Sorry, that is Matthew Arnold, poet.
Obama missed a huge opportunity last night to move away from Romney. He coulda said it is time for another large infrastruture program to put people back to work. But to do that I need a congress that will work with me instead of being obstructionist. So elect democrats. And while I would like to reduce the deficit, now is not the time.
Romney could do the same thing right now and take the fire away from Obama.
It’s called leadership in crisis. But both these guys are, what is the expression I hear all the time here, empty suits.
Semi-Black Romney will win. He’s fightin’ for us, you know! Don’t criticize him…what are you, a racist? Don’t you know how important it is to have a Semi-Black POTUS*?
*-POTUS: Piece of Thoroughly Unscrupulous Shit
96,000 is the seasonally adjusted number and that number is wrong. The actual non adjusted number is 256,000. There are many reasons they use SA numbers but none of them are particularly good. The number is more like a wild assed guess.
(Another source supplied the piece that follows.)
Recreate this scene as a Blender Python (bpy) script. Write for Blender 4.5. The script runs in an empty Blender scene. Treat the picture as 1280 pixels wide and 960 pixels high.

Here is an article from someone who follows the real numbers. Read it carefully. I am not saying the jobs situation is good. There are still several million less full times jobs than there were in late 07 early 08. The real estate agents, construction workers and 20 somethings living large bundling mortgages to feed Wall Streets insatiable demand for Mortgage Backed Securities. Those jobs were produced by the housing bubble and are not coming back. That is one of the reasons all politicians loved the housing/mortgage bubble. They loved the upside. Now XX number of citizens are underwater on their home probably to the tune of $X trillion dollars. Oh well, I digress.